Friday, April 24, 2020

Retro Rewind: Gun Crazy (1950) Warner Archives

Retro Rewind: Gun Crazy (1950) Warner Archives Released May 2018

Directed By: Joseph Lewis

Starring: John Dall, Peggy Cummins, Anabel Shaw, Russ Tamblyn



Retro Rewind is a segment in which I highlight older releases that deserve a spotlight! This week we look at a Noir classic Gun Crazy from 1950.

   Co-written by legendary black listed screenwriter Dalton Trumbo, Gun Crazy tells the story of Bart (John Dall) a sharpshooter who gets mixed up with a trick shot femme fatale named Annie (Peggy Cummins) after seeing her perform one night at the carnival. Flash forward Bart gets a job with the circus and despite warnings ends up running away with her. But, like any good Noir Annie leads the young man down a crime riddled path of robbing and later worse. When most casual film fans think of Film-Noir they typically conjure up images of the hard-boiled detective ala Philip Marlowe, though the post War movement is much more than just whodunits. Make no mistake this is classic crime thrillers and it has the polish of great screenwriting and stellar direction. What I think sets this film apart from the others is Trumbo and Kantor take the time to give good guy Bart a backstory which pays off nicely in the films white-knuckle finale. And while I do love a good mysterious character, especially in these kinds of films I love how Dall's character is given some depth. Its very much like watching a sinking ship as Bart gets deeper and deeper into this life of crime. Director Joseph Lewis really crafts some great scenes of pure tension as well as some truly engaging action that you cannot help but get caught up in. And to its credit Gun Crazy clips away at a feverish pace at times and even its down-moments are anything but boring since its a character study.

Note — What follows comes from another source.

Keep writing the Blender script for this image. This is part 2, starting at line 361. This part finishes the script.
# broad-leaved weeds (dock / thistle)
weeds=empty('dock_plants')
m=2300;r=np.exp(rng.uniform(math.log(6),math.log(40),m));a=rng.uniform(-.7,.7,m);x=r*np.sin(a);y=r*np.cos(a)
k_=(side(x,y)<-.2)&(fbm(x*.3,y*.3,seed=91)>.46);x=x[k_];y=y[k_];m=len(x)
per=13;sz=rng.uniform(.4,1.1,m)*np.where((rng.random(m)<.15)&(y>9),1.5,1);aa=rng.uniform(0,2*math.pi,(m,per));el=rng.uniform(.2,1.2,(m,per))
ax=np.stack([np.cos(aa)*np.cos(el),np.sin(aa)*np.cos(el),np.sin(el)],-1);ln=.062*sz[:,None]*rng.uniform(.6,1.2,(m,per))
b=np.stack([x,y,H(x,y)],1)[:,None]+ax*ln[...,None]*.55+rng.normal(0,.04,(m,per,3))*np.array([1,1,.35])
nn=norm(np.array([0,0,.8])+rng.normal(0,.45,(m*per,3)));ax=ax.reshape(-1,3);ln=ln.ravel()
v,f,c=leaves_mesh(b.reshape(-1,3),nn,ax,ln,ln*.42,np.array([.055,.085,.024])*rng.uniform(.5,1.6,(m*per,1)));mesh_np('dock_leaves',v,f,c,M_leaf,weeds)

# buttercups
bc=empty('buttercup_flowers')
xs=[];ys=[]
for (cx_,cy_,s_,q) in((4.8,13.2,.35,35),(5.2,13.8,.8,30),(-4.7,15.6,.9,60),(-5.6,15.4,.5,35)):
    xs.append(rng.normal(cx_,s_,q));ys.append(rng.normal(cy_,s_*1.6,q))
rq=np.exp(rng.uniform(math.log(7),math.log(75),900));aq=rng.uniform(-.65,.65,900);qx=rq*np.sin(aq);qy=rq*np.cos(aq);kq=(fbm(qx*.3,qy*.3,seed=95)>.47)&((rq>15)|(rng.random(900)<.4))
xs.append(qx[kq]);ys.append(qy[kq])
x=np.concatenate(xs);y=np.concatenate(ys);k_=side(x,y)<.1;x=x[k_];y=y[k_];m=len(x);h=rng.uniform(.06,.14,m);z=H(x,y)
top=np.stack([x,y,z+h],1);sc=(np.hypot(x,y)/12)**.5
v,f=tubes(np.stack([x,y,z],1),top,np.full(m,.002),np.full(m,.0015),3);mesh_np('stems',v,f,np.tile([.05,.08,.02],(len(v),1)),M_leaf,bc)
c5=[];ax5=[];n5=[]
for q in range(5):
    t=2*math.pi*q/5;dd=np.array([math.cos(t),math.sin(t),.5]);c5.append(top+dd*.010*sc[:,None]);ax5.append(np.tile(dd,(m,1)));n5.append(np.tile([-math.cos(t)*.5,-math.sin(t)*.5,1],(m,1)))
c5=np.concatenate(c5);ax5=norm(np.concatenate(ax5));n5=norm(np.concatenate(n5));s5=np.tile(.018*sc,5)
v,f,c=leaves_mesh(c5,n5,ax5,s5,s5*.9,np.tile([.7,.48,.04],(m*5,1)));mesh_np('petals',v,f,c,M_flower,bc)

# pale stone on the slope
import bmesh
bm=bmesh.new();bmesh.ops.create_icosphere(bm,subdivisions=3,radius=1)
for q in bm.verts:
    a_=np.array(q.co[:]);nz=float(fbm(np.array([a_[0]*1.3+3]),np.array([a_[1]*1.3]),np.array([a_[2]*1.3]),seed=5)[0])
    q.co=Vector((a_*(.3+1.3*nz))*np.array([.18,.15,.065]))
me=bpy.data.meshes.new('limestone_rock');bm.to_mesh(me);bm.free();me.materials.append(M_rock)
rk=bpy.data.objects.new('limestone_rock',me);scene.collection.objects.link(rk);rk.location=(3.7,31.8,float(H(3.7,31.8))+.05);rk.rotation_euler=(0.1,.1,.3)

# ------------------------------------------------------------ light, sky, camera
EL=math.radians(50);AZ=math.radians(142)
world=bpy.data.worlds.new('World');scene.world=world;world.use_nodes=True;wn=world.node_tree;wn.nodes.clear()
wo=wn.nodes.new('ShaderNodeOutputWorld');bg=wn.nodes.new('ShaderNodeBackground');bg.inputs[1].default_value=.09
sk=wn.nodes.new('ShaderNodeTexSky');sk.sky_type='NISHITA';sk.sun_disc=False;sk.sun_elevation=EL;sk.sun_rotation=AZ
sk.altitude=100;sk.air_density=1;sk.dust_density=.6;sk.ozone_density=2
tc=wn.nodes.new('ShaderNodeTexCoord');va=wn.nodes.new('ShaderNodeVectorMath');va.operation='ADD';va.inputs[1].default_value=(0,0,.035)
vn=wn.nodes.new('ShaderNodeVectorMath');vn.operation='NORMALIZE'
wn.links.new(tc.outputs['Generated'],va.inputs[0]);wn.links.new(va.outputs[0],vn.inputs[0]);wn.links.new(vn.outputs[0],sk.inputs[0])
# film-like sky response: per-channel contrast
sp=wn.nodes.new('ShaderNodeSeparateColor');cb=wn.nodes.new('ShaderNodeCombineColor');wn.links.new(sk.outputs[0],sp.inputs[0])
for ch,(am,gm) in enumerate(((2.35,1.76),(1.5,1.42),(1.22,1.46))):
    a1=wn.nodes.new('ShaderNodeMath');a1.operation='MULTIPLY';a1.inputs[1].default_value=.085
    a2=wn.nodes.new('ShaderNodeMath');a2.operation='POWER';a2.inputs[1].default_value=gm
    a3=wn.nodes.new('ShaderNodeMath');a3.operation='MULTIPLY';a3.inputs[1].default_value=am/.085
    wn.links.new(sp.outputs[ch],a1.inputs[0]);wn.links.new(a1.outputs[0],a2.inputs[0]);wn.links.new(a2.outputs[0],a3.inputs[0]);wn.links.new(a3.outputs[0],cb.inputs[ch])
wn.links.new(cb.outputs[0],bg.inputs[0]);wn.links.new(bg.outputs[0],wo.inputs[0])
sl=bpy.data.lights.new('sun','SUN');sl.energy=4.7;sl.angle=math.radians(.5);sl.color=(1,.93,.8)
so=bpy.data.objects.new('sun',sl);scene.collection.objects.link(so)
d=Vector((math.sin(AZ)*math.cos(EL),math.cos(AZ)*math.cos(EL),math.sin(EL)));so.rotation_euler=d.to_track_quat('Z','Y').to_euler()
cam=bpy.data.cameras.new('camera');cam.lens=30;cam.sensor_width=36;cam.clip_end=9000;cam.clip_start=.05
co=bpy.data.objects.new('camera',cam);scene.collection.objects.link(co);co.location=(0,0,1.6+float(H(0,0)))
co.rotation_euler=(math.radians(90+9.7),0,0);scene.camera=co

    Cinematographer Russell Harlan gives this film a wonderful moody and rich look that screams Noir. Harlan is probably best remembered for his fantastic job on To Kill a Mockingbird (1962) and Witness for the Prosecution (1957). Anchoring out the film is wonderful performances by the lovely and very talented Peggy Cummins (Night of the Demon) and John Dall which film fans will recall in Hitchcocks Rope (1948). Dall plays up his sweet naive nature while Cummins explodes with devilish sex appeal with the face of an angel.  Gun Crazy is a film I feel doesn't get nearly get the attention it deserves. Its a fast paced, character driven and moody crime thriller anchored by stellar performances.

Warner Archive had commissioned a new print utilizing original film elements. It really looks incredible with all the dirt and artifacts scrubbed out. What we are left with is a crisp, clear film that showcases its blistering mood by photographer Russell Harlan. The sound is great as well with a 2.0 mono track. The features include a new commentary by historian Glenn Erickson which is lively and engrossing. A worth while listen for fans of this film. The crown jewel of this disc has got to be the feature length documentary Film Noir: Bringing Darkness to Light (2006). Its a great documentary and perfect for those film buffs looking to explore Noir in more depth. It has great new interviews and archived interviews with scholars, actors and other notables. Its a very engaging watch.

Should be considered a must-own for Noir lovers.